Singapore's first casino set for partial opening


Singapore's first casino-resort is set to partially open Wednesday, a key part of a government plan to reduce reliance on manufacturing and brand the tightly controlled city-state as a cosmopolitan Asian capital.

Resorts World Sentosa, built by Malaysia's Genting Bhd for 6.6 billion Singapore dollars ($5 billion), will open 1,340 rooms in four hotels, including a Hard Rock hotel and a property designed by architect Michael Graves.

A Universal Studios theme park will likely open next month on the sprawling 49-hectare complex on Sentosa, an island a quarter of a mile off Singapore's coast.

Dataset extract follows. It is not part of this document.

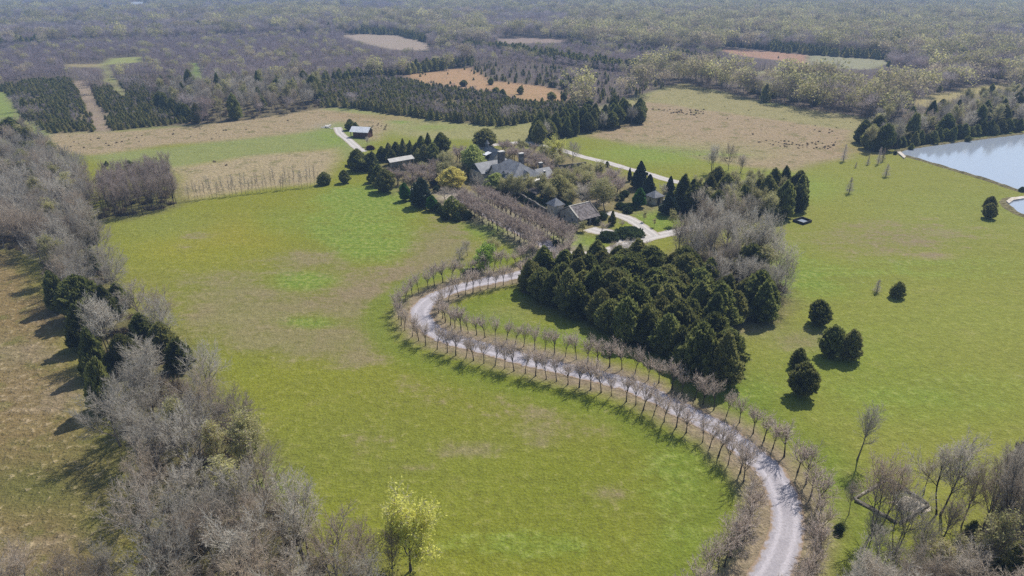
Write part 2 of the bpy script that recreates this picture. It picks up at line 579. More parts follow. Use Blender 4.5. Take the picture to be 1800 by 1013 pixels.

The resort's casino, the city-state's first, is expected to open in March after Genting's application for a license was delayed to December from October when gambling authorities asked for more information. Officials have said it will probably take three months to process the license.

Singapore -- known for its ban on chewing gum sales and canings for crimes some countries would rule as minor -- strictly controls public speech and assembly though has become socially more liberal and allowed greater artistic freedom in recent years. The decision to allow casinos followed a rare national debate though the government's desired outcome was never in doubt.

The government expects Resorts World -- along with the expected May opening of the Marina Bay Sands casino resort -- to increase the country's gross domestic product growth growth by up to 1 percentage point, boost tourist arrivals and add 35,000 jobs.

With a well-educated population that speaks English, Chinese and Malay, Singapore is increasingly focusing on finance and tourism, said Irvin Seah, an economist with DBS Bank in Singapore.

"Services are really a green pasture going forward for Singapore," Seah said. "It's the area which we really want to fully exploit and it's where we have a comparative advantage in the region."

Manufacturing, which has long dominated the economy, has been slowly leaving the country as companies seek cheaper labor costs in regional neighbors such as China and Vietnam.

"Competitors are catching up very quickly," Seah said. "In some segments of the manufacturing sector, we are certainly fighting a losing battle."